▶ [AIM] Print the first line of the material below and each line after it, exactly as written, ending with the line that contains "col = sc.collection".

▶ [DATASET EXTRACT]
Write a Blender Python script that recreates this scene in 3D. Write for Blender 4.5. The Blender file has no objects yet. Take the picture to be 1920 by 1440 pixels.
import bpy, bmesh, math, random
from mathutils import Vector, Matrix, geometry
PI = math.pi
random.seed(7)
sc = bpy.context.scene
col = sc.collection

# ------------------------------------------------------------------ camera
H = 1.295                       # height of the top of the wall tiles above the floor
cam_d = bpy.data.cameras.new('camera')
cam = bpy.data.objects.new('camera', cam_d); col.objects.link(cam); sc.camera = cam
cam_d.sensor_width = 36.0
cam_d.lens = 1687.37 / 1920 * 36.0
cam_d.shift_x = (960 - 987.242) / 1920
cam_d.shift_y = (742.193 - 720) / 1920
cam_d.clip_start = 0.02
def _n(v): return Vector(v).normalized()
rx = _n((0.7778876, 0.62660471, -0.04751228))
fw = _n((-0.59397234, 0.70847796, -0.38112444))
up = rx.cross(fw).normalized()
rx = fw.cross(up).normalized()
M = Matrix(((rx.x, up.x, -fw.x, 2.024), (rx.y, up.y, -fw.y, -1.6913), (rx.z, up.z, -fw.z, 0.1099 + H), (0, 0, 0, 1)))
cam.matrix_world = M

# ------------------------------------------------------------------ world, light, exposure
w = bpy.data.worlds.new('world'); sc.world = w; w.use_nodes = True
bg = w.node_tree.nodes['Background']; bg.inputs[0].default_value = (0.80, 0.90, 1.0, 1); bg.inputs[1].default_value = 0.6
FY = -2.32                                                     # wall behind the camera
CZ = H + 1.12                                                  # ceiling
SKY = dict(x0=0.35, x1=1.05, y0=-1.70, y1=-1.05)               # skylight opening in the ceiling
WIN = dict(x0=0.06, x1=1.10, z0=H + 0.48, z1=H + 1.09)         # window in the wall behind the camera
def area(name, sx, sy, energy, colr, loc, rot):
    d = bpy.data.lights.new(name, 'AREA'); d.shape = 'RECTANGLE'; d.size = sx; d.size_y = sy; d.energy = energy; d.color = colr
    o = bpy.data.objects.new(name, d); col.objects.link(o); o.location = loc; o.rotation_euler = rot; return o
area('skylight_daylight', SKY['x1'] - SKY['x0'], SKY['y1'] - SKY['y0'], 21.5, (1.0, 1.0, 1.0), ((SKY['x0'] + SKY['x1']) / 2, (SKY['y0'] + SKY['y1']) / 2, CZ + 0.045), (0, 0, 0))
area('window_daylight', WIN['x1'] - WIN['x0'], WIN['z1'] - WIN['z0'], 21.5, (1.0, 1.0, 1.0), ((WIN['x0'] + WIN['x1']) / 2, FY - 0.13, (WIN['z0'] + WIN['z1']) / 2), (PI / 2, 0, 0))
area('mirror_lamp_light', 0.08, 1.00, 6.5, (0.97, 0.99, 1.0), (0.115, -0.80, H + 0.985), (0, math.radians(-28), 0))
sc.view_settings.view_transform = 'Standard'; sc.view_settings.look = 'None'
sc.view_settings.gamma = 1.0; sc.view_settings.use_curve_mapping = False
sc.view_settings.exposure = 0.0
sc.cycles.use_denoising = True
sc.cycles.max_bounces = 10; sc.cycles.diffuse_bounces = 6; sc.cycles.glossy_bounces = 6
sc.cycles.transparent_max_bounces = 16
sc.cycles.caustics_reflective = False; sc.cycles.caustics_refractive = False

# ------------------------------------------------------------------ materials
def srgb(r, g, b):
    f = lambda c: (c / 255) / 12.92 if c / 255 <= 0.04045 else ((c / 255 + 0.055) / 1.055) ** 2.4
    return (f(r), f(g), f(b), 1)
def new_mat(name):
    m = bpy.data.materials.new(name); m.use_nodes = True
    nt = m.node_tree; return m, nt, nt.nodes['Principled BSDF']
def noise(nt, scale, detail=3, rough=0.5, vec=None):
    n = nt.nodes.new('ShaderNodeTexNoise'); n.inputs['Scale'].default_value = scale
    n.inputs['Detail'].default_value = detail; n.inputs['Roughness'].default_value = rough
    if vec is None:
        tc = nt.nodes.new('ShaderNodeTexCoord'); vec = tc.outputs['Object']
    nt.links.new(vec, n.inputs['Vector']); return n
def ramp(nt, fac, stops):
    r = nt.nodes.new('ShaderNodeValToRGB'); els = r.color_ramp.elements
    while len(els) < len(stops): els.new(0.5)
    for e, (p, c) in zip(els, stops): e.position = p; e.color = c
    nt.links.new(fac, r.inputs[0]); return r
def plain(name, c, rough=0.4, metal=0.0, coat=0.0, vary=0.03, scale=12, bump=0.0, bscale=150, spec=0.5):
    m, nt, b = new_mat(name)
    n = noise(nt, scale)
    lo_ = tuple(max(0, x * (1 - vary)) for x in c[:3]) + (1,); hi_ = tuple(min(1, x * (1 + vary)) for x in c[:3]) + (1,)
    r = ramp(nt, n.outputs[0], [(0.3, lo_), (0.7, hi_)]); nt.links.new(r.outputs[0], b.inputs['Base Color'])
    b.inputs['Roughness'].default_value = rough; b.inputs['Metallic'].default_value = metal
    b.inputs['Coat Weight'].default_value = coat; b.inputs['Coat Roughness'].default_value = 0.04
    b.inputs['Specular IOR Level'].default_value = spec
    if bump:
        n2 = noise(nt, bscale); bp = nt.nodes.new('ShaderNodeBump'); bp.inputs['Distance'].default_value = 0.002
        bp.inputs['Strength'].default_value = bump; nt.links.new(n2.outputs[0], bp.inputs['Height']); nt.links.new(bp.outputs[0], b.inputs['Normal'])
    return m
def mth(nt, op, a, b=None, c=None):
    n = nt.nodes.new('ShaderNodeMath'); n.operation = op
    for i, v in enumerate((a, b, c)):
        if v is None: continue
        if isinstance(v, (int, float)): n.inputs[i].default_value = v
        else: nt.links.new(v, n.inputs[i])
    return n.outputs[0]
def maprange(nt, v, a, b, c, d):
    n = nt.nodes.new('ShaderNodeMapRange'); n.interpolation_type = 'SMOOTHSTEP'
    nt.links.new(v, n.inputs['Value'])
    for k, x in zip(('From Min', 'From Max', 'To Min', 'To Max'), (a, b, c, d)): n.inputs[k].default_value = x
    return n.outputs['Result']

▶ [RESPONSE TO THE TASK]
Write a Blender Python script that recreates this scene in 3D. Write for Blender 4.5. The Blender file has no objects yet. Take the picture to be 1920 by 1440 pixels.
import bpy, bmesh, math, random
from mathutils import Vector, Matrix, geometry
PI = math.pi
random.seed(7)
sc = bpy.context.scene
col = sc.collection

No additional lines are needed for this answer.